As I mentioned, the science of the CSIRO and the Antarctic Division and the links to the university are big and growing, dealing with matters like climate change and the acidisation of the Southern Ocean. In Antarctica this includes drilling through the ice and gaining cores from a long way down. I think the Chinese are drilling to get a mile-long sample. Being able to look at the bubbles that exist in the sample and go back an awful long time will give them more idea of the changing climate of the world. This is a vital bill to meet everything we want to do with the Antarctic Treaty. We will continue to meet our obligations and play a very important role in the Antarctic Treaty and the environmental protection act. This treaty is vital to the long-term importance of Antarctica and keeping it in its present state and using the science it can give us. Over the years, many people have given us a great base of science knowledge from Antarctica, especially about the weather.

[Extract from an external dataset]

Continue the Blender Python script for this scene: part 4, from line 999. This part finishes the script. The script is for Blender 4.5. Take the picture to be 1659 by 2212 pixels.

The speaker before last mentioned the book about Mawson by the author Peter FitzSimons, which I am currently reading. It is a very interesting book. It gives great coverage of the Australian input into that scientific community in the early days of the Antarctic territory and all the brave men who went there then, which laid down the basis for what we do there now and those who go there now to bring back knowledge for us.

This is a very important bill. It brings our legislation up to date with we want to do, including the world conferences that we are part of, and therefore puts Australia where it should be. I commend the bill to the House, and I certainly hope the opposition will give it their full support.